I read books to enjoy them. Not to microscopically examine the pixels on my eReader.
Europe and some other places use 576 line DVDs. Also for NTSC you need Progressive and suitable source DVDs or else not only are they only 480 line, but have 3:2 pull down artefacts if the 24 fps film was converted to NTSC video before encoding. PAL DVD quality is unaffected by progressive or not.

I still watch the odd VHS (about 480 line NTSC and 576 lines PAL /SECAM) only about 250 horizontal resolution unless a local S-Video recording (nearly 400). NTSC analogue video/VHS is seriously poorer colour than PAL too, but it was about 16 years earlier! My older HDTVs had component, SCART (RGB or composite), Y/C and composite, VGA and 4x HDMI. Latest TV only has 2 x HDMI, so I have a Yamaha Home Theatre (Theater) with 4x HDMI in and some adaptors for VGA, component, S-Video(=Y/C) and composite. Don't need the RGB one because the Philips BD player plays all regions DVD (but only local BD).
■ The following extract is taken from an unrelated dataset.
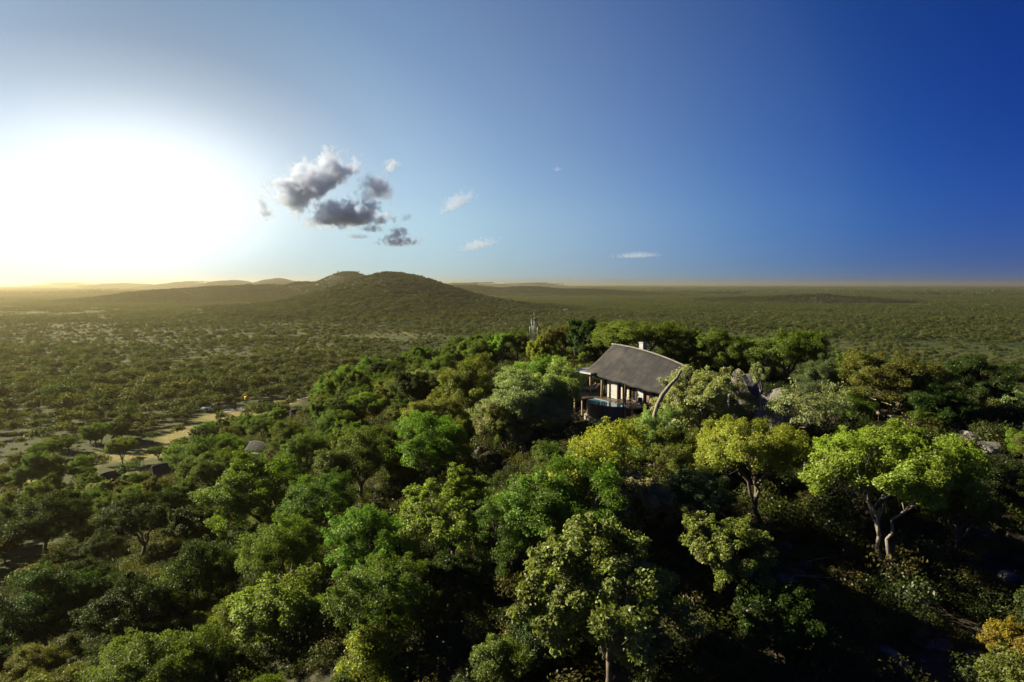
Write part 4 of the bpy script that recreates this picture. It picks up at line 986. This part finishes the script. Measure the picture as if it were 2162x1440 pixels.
# masts on the ridge
md = 136.0; rm = ray(1126, 690); my = rm.y*md
def mast_at(px, top, name, lab, dish=False, panel=False, r=0.032):
    x = (px-1081)/FPX*md; z = ground1(x, my); h = CAMZ+ray(px, top).z*md - z
    o = link(name, None, None, (x, my, z-0.1)); tag(o, lab, 'antenna', None if dish else 'antenna poles on the ridge')
    MB().tube([(0,0,0),(0,0,h*0.6),(0,0,h)], [r*1.2, r, r*0.6], 6).build('pole', STEEL, o, True)
    if dish:
        n = 14; v = [(0,0.12,0)]+[(0.28*math.cos(6.283*k/n), -0.06, 0.28*math.sin(6.283*k/n)) for k in range(n)]
        d = MB().poly(v, [(0, 1+k, 1+(k+1) % n) for k in range(n)]).build('dish', WHITE, o, True, (0.25, -0.2, h-0.5)); sm = d.modifiers.new('thick', 'SOLIDIFY'); sm.thickness = 0.05
        MB().tube([(0,0,0),(0,0,0.9)], [0.05, 0.03], 5).build('whip_antenna', STEEL, o, True, (0, 0, h))
    if panel: MB().box(-0.08, 0.08, -0.16, -0.05, h-1.0, h).build('panel_antenna', STEEL, o)
mast_at(1127.5, 668, 'radio_mast', 'tall steel radio mast with white dish on the ridge', True)
mast_at(1122, 670, 'antenna_pole', 'bare thin antenna pole left of the radio mast')
mast_at(1118.5, 678, 'antenna_pole', 'leftmost white panel antenna on the ridge', panel=True)
mast_at(1125.2, 677, 'antenna_pole', 'middle white panel antenna at the radio mast foot', panel=True)
mast_at(1134.5, 679, 'antenna_pole', 'rightmost white panel antenna on the ridge', panel=True)

def hut(px, py, w, rot, lab, lean=True, wall=BROWN):
    x, y, z, dep = hit(px, py, lambda d: 3.0); wm = w*dep/FPX; k = wm/9.0
    o = link('thatched_hut', None, None, (x, y, z), (0, 0, rot), (k, k, k)); tag(o, lab, 'hut', 'lodge huts at the foot of the hill')
    V, F = thatch_roof(-4.5, 4.5, -3.2, 0, 3.2, lambda a: 5.4-0.05*a*a*0.6, lambda a: 2.6-0.02*a*a, 0.3, None, 18, 8)
    r = MB().poly(V, F).build('roof', THATCH, o, True)
    MB().tube([(a, 0, 5.45-0.03*a*a) for a in np.linspace(-4.6, 4.6, 12)], 0.16, 6).build('ridge_cap', RIDGE, r, True)
    MB().box(-3.8, 3.8, -2.5, 2.5, -1.5, 2.75).build('wall', wall, o)
    MB().box(-1.2, 1.2, -2.56, -2.51, 0, 2.1).build('door', GLASS, o)
    if lean: MB().box(1.5, 5.6, -5.2, -2.4, 2.2, 2.32).build('canopy', STEEL, o); [MB().box(q-0.07, q+0.07, -5.1, -4.96, -1.5, 2.2).build('post', POSTW, o) for q in (1.7, 5.4)]
hut(352, 985, 56, 0.5, 'dark oval-roofed hut with bright steel canopy in the lower left wood'); hut(545, 934, 50, -0.5, 'dark hut with steel canopy above the broad bright crown'); hut(632, 862, 38, 0.2, 'dark hut farthest along the slope near the clearing'); hut(232, 996, 40, 0.9, 'small dark hut half sunk in bush at far left', False); hut(392, 945, 34, -0.2, 'hut roof glimpsed between the flat green crowns', False)
hut(560, 848, 32, 0.1, 'thatched shelter at the edge of the yellow clearing', False)
hut(932, 741, 26, 0.6, 'pale hut roof far along the slope left of the ridge', False, WHITE)
def guessed_tank(px, py):  # form on legs is made up for an unexplained yellow point
    x, y, z, dep = hit(px, py); o = link('yellow_spot_tank', None, None, (x, y, z)); tag(o, 'small yellow spot beside the clearing shelter, guessed as a drum on legs', 'guessed_tank')
    YEL = plain_mat('yellow_spot_colour', (0.75,0.45,0.03), 0.5); n = 14
    MB().tube([(0,0,1.6),(0,0,1.75),(0,0,3.0),(0,0,3.15)], [0.75,0.85,0.85,0.6], n).build('tank_body', YEL, o, True)
    for k in range(4): a = k*1.571+0.78; MB().tube([(0.75*math.cos(a), 0.75*math.sin(a), -0.1), (0.6*math.cos(a), 0.6*math.sin(a), 1.62)], 0.07, 5).build('leg', TIMBER, o)
guessed_tank(521, 853)
def pond():
    PW = water_mat('pond_water', (0.02,0.025,0.02)); n = 48; x0, y0 = px_ground(455, 866); v = []
    for k in range(n):
        a = 6.283*k/n; r = 1+0.22*math.sin(3*a+1)+0.12*math.sin(5*a)
        v.append((x0+9.5*r*math.cos(a)+0.35*4*math.sin(a), y0+7.5*r*math.sin(a), 0))
    zz = max(ground1(p[0], p[1]) for p in v)+0.05
    o = MB().poly([(p[0], p[1], zz) for p in v], [tuple(range(n))]).build('pond', PW); tag(o, kind='structure')
pond()
def track(pts, width, name, mat):
    P = []
    for (px, py) in pts: P.append(Vector((*px_ground(px, py), 0)))
    Q = []
    for i in range(len(P)-1):
        for k in range(10): Q.append(P[i].lerp(P[i+1], k/10))
    Q.append(P[-1]); v = []; f = []
    for i, p in enumerate(Q):
        d = (Q[min(i+1, len(Q)-1)]-Q[max(i-1, 0)]).normalized(); n = Vector((-d.y, d.x, 0))*width*(0.8+0.4*vnoise(np.array(i*0.7), np.array(3.3), 2))
        for s_ in (-1, 1): q = p+n*s_; v.append((q.x, q.y, ground1(q.x, q.y)+0.12))
    for i in range(len(Q)-1): f.append((2*i, 2*i+1, 2*i+3, 2*i+2))
    tag(MB().poly(v, f).build(name, mat), kind='structure')
TRACK = plain_mat('pale_dust', (0.24,0.20,0.13), 0.95, var=0.3, scale=0.4)
track([(1190,672),(1240,680),(1330,676),(1500,668),(1700,664)], 2.2, 'dirt_track', TRACK)
track([(1760,742),(1850,752),(1960,770),(2120,792)], 2.0, 'dirt_track', TRACK)
track([(470,872),(560,858),(640,842),(720,822),(800,790)], 1.6, 'dirt_track', TRACK)
track([(40,662),(140,668),(280,664),(420,672)], 4.0, 'dirt_track', TRACK)
def far_hut():
    x, y = px_ground(1195, 664); z = ground1(x, y); o = link('far_hut', None, None, (x, y, z)); tag(o, 'tiny white hut far out on the plain beyond the ridge', 'hut')
    MB().box(-3.0, 3.0, -2.2, 2.2, -0.5, 5.2).build('wall', WHITE, o); MB().poly([(-3.3,-2.5,5.2),(3.3,-2.5,5.2),(3.3,2.5,5.2),(-3.3,2.5,5.2),(-3.3,0,6.4),(3.3,0,6.4)], [(0,1,5,4),(2,3,4,5),(0,4,3),(1,2,5),(3,2,1,0)]).build('roof', STEEL, o)
    MB().box(-0.5, 0.5, -2.26, -2.21, -0.3, 2.1).build('door', TIMBER, o)
far_hut()
#@@CLOUDS
# ------------------------------------------------------------------ clouds (real volumes, far outside the haze)
def cloud(px, py, w, h, tilt, dens, seed, lab, thresh=0.42, col=(0.80, 0.87, 0.98), D=9000.0):
    w *= 1.1; h *= 1.12; dens *= 0.85
    r = ray(px, py); c = Vector((r.x*D, r.y*D, CAMZ+r.z*D)); sx, sz = w/FPX*D/2, h/FPX*D/2; sy = max(sz*1.4, sx*0.55)
    g = NG('cloud_vapour'); co = g.coord('Object')
    mp = g.n('ShaderNodeMapping', {'Vector': co}); k = 1.0/sz; mp.inputs['Scale'].default_value = (sx*k, sy*k, 1.0); mp.inputs['Location'].default_value = (seed*3.7, seed*1.3, seed*2.1)
    f = g.n('ShaderNodeTexNoise', {'Vector': mp.outputs[0], 'Scale': 1.8, 'Detail': 9, 'Roughness': 0.64}).outputs['Fac']
    sp = g.n('ShaderNodeSeparateXYZ', {0: co}); zz = sp.outputs[2]
    # flat base, billowing top
    zb = g.math('MULTIPLY', g.math('MINIMUM', g.math('ADD', zz, 0.25), 0.0), 1.9); zsh = g.math('ADD', zz, 0.25)
    cm = g.n('ShaderNodeCombineXYZ', {0: sp.outputs[0], 1: sp.outputs[1]}); g.set(cm.inputs[2], g.math('ADD', g.math('MAXIMUM', g.math('MULTIPLY', zsh, 0.85), 0.0), g.math('MULTIPLY', zb, 1.0)))
    ln = g.n('ShaderNodeVectorMath', {0: cm.outputs[0]}, operation='LENGTH').outputs['Value']
    dd = g.math('SUBTRACT', g.math('ADD', f, g.math('MULTIPLY', g.math('SUBTRACT', 1.0, ln), 0.34)), thresh+0.20)
    dn = g.n('ShaderNodeMapRange', {'Value': dd, 'From Min': 0.0, 'From Max': 0.11, 'To Min': 0.0, 'To Max': dens}).outputs[0]
    v = g.n('ShaderNodeVolumePrincipled', {'Color': col, 'Anisotropy': -0.2}); g.set(v.inputs['Density'], dn); g.t.links.new(v.outputs[0], g.out.inputs['Volume'])
    bm = bmesh.new(); bmesh.ops.create_icosphere(bm, subdivisions=3, radius=1.0); me = bpy.data.meshes.new('cloud'); bm.to_mesh(me); bm.free(); me.materials.append(g.m)
    o = link('cloud', me, None, tuple(c), (0, -tilt, -math.atan2(r.x, r.y)), (sx, sy, sz)); tag(o, lab, 'cloud', 'scattered evening clouds')
CL = [(650,385,245,112,0.5,0.02,1,'largest grey cloud, slanting up to the right beside the bright sky'),(730,452,215,80,0.05,0.02,2,'long grey cloud just under the largest one'),(792,395,90,90,0.3,0.008,3,'ragged pale cloud right of the largest one'),
 (838,491,60,34,0.25,0.016,4,'small grey puff above the flat little cloud'),(842,509,110,30,0.03,0.016,5,'flat little grey cloud low over the hill'),(785,481,60,24,0.0,0.014,6,'small grey streak under the long cloud'),(756,499,64,14,0.0,0.010,7,'thin grey streak lowest near the bright sky'),
 (962,425,100,44,0.45,0.005,8,'thin white wisp slanting in the open blue'),(1010,515,95,30,0.2,0.006,9,'faint wisp low in the middle of the sky'),(1345,538,120,18,0.03,0.003,10,'faint long wisp low right of centre'),(858,458,34,22,0.4,0.005,11,'tiny pale puff right of the long cloud'),(826,348,46,34,0.4,0.010,12,'small white puff at the top right of the ragged cloud'),(1176,356,22,14,0.2,0.004,13,'tiny lone white puff high in the blue')]
for c_ in CL: cloud(*c_)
I remember the rubbish UK 405 lines (378 visible lines, 625 = 576 and 525 = 480, hence VGA was 480 lines). It rand from 1936 to 1985 with a 1939 to 1946 gap. Political nonsense restarting it in 1946 for only 300 TV sets instead of USA 525 with 50 instead of 60, or waiting 2 years for 625. The USA and several European countries used 441 lines before 625. After WWII Europe used 625, except for France and Belgium (819). The 1080 line visible HD is based on Japan NHK 1125 line hybrid HD (1080 visible). HD is a bigger mess of standards than Analogue TV.


It's annoying when a BBC or European DVD recording is mysteriously only "region 0" which is usually NTSC.